Ezra Dickinson in Mother for you I made this 
Photo by Tim Summers

It opens with Dickinson across the street, dramatically framed by a doorway, carving shapes in space, and then ranging up and down the sidewalk with expansive jumps and elegant arabesques. The visual interest of his dancing is heightened as passing cars and buses interrupt the view, making one anxious for what might have been missed. Eventually his movement quiets, and he slowly makes his way to a group of trees down the street. Bent over, shuffling, no trace remaining of the virtuosic, regal dancer he was a moment ago, he weaves a strip of cloth between the trees. Words on the cloth unfurl into sentences like “who will make a home for my mother who lives with imbalance,” “look at me mother,” and “I love you mother.”
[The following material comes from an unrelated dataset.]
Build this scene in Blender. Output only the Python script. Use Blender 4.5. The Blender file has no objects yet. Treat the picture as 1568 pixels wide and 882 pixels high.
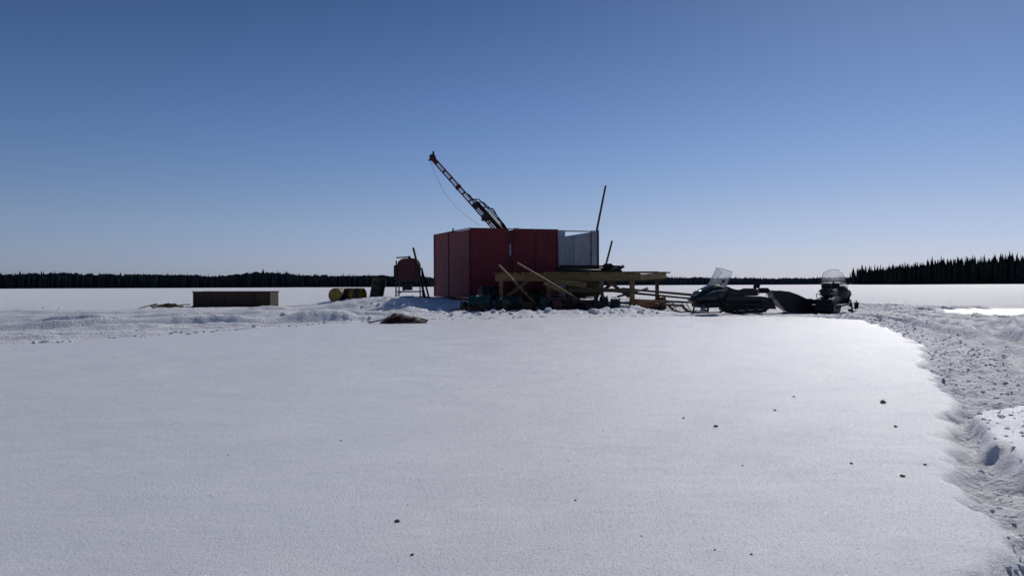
import bpy, bmesh, math, random
import numpy as np
from mathutils import Vector, Matrix
random.seed(7); rng=np.random.default_rng(7)
scene=bpy.context.scene
# ---------------------------------------------------------------- noise
def _hash(ix,iy,s):
    h=(ix.astype(np.int64)*374761393+iy.astype(np.int64)*668265263+s*974634777)&0xffffffff
    h=((h^(h>>13))*1274126177)&0xffffffff
    h=(h^(h>>16))&0xffffffff
    return h/4294967295.0*2*math.pi
def pn(x,y,s=0):
    x=np.asarray(x,float);y=np.asarray(y,float)
    ix=np.floor(x);iy=np.floor(y);fx=x-ix;fy=y-iy
    u=fx*fx*fx*(fx*(fx*6-15)+10);v=fy*fy*fy*(fy*(fy*6-15)+10)
    def g(a,b):
        t=_hash(ix+a,iy+b,s);return np.cos(t)*(fx-a)+np.sin(t)*(fy-b)
    return (g(0,0)*(1-u)+g(1,0)*u)*(1-v)+(g(0,1)*(1-u)+g(1,1)*u)*v
def fbm(x,y,o=4,s=0):
    r=0;a=1;f=1
    for i in range(o):
        r=r+a*pn(x*f,y*f,s+i*17);a*=.5;f*=2.03
    return r
def sst(a,b,x):
    t=np.clip((x-a)/(b-a),0,1);return t*t*(3-2*t)
def sdist(px,py,poly):
    d=np.full(px.shape,1e18);ins=np.zeros(px.shape,bool);n=len(poly)
    for i in range(n):
        ax,ay=poly[i];bx,by=poly[(i+1)%n];ex,ey=bx-ax,by-ay
        t=np.clip(((px-ax)*ex+(py-ay)*ey)/(ex*ex+ey*ey),0,1)
        d=np.minimum(d,(px-ax-t*ex)**2+(py-ay-t*ey)**2)
        c=((ay>py)!=(by>py))
        if by!=ay: ins^=c&(px<(bx-ax)*(py-ay)/(by-ay)+ax)
    d=np.sqrt(d);return np.where(ins,-d,d)
# ---------------------------------------------------------------- terrain
SLAB=[(0.3,-8),(0.9,0.5),(1.5,2.7),(1.93,3.33),(2.5,4.6),(3.95,7.35),(5.1,10),(6.5,12.7),(8.2,17.5),(9.5,21.8),(8.9,24.0),(5,24.6),(0.9,24.2),(-2.5,23),(-4.9,21),(-7,17),(-8.7,13.7),(-14,12),(-30,9),(-90,8),(-90,-8)]
SL2=[(3.40,5.9),(2.70,4.2),(2.25,3.2),(2.6,1.5),(8,0),(9,5),(5.0,6.8)]
SL3=[(13.6,25.5),(17,22.5),(27,26),(26,33),(16,30)]
def ridge_tr(v,w,d,b): return -d*np.exp(-(v/w)**2)+b*np.exp(-((np.abs(v)-2*w)/w)**2)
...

After a film interlude in an alley, Dickinson emerges in a mask (presumably) depicting his mother, his bowed shoulders covered with a blanket printed with the same face. Slowly, seemingly aimlessly, he wanders, leading his audience eventually to a small park-like area below street level. His mask is exchanged for a brilliant blue lizard-like head, and eventually Dickinson re-emerges, his simple movements becoming more dance-y, until the dialogue in the soundscore drives him to hide under a blanket. The piece over, he has no curtain or backstage to retreat to. The moment when he emerges from the blanket, looking a little shocked and vulnerable, is one of the most poignant moments of the piece. The sudden return to the “real world” is a surprise to the audience too, as the import of what they have journeyed through together starts to be felt.
Site-specific work in public always creates a fascinating dynamic of both the performance itself, and the friction of interaction between the performance and the public. In Mother, that friction is brilliantly topical. As the performance brings up issues of mental illness, the setting of the performance makes one constantly aware of the tension between “normal” and “abnormal” public behavior. Normally, one does not curve one’s body into baroque shapes on the sidewalk, or do balancés while waiting at the crosswalk. The reaction of people walking by makes clear how transgressive Dickinson’s public dancing is. By extension, his paying audience, in accepting his actions, shares in his transgression. By being part of abnormal public behavior, they enact behavior that is usually viewed as a signifier of mental illness.
Ezra Dickinson in Mother for you I made this
Photo by Tim Summers
Dickinson does not force his subject matter on his audience, but gives enough time and breath to let the audience consider, process, and come to his subject matter. By letting the impact mental illness had on a mother-son relationship slowly sink in, Dickinson makes the audience viscerally aware of what is at stake in the debate of how much society is obligated to take care of its own. He makes it hard to believe that the obligation has been met, when one considers a boy pleading, “Mother, can you live?”
Mother for you I made this continues May 919, 2013. All performances are sold out.